Akan tetapi, keajaiban kembali turun. Cuaca buruk tiba-tiba saja melanda perairan. Hujan turun dengan sangat deras disertai kabut yang menyelimuti permukaan laut.
Gelombang laut tiba-tiba mulai berkecamuk. Kapal tanker Belanda pun tidak lagi bisa mengejar "The Outlaw" dengan cuaca yang demikian.
Adapun perjalanan mencekam Phuket-Aceh itu juga terus dipantau radio BBC di London.
Penyiar BBC menyebut, "The Outlaw" dengan segala pengalamannya lolos dari sergapan kapal Belanda adalah kejadian di luar nalar.

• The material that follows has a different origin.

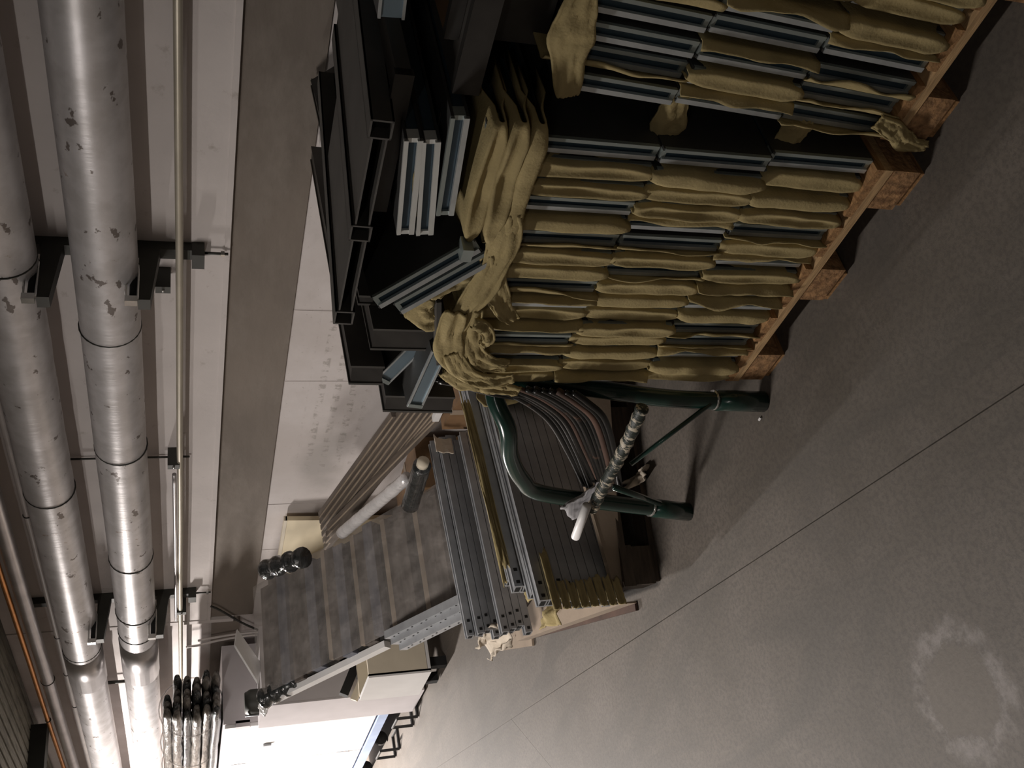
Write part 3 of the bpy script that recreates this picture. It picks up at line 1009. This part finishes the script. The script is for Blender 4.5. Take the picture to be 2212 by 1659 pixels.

Pada 30 September 1949 atau tepat satu bulan setelahnya, John dipindahkan ke Bangkok.
Ia ditugaskan di Pos Hubungan Luar Negeri. Tugasnya di darat sama saja, mendapatkan pasokan senjata yang lebih banyak untuk para pejuang di Tanah Air.
John kemudian melanjutkan tugasnya di TNI AL dalam sejumlah misi penting. Mulai dari penumpasan DI/TII Kartosuwiryo, penumpasan RMS hingga PRRI-Permesta.
Pangkat tertinggi John adalah Laksamana Muda, pangkat tertinggi bagi pejuang keturunan Tionghoa di Indonesia.
Pada 27 Agustus 1988, John erpulang ke pangkuan Tuhan. Anak asuh, pengemis, anak jalanan dan gelandangan memenuhi kediamannya di Menteng, Jakarta Pusat.
Seorang Tionghoa yang selama ini menyantuninya telah pergi untuk selama-lamanya.
Pemerintah Indonesia, ketika masa pemerintahan SBY, pada 9 November 2009 menganugerahkan Gelar Pahlawan Nasional dan Bintang Mahaputera Adipradana kepada mendiang John Lie.
Kisah perjuangan John Lie ini pun dibagikan oleh Facebook Komunitas Secangkir Kopi pada 5 Januari 2017 lalu.
Dituliskan, "The Outlaw" berlari menembus malam dan terus maju menghadang gelombang.
Tanpa lampu dalam kegelapan, kapal itu berupaya menghindar dari sergapan kapal patroli Belanda.